There was also no magic bullet for the challenge of paying the not insignificant cost of storing research data safely for 10 years+. The problem is that where researchers were unaware of this expectation at the time they applied for their grant there is no allowance for it in their budget. This will not be an issue in the future as current grants are approved, but we are in a transition period now as the research from existing grants is published and the supporting data is being made available and stored. When we discussed this, Ben explained that the EPSRC does not have any additional funds to support this transition period, and that the costs need to be found within existing resources.

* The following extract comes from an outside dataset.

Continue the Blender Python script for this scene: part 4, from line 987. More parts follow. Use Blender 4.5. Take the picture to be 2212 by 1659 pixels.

There have been some challenges with communication of the EPSRC policy. Many researchers at the University of Cambridge have said they would have liked to be informed about it directly by EPSRC (as, for example, they would expect to have been by e.g. the Wellcome Trust). Ben explained that the approach had deliberately been to communicate the policy through research organisation senior managers (e.g. ProVCs Research), and that this was because the expectations are addressed principally to research institutions, which have primary responsibility for ensuring that researchers manage their data effectively and have access to appropriate facilities to do so. However, he acknowledged that EPSRC could have communicated more with researchers and undertook to explore how more information could be made available directly to researchers.

Therefore it was helpful to be able to express some of the concerns and fears amongst the research community. We have been collating the questions that people have asked during our sessions and will compile a FAQ from this that will appear on our Research Data Management website. Ben indicated that there might be a possibility of a selection of these FAQs also appearing on the RCUK website to help address the universal questions about sharing research data. This step would be welcomed by the University.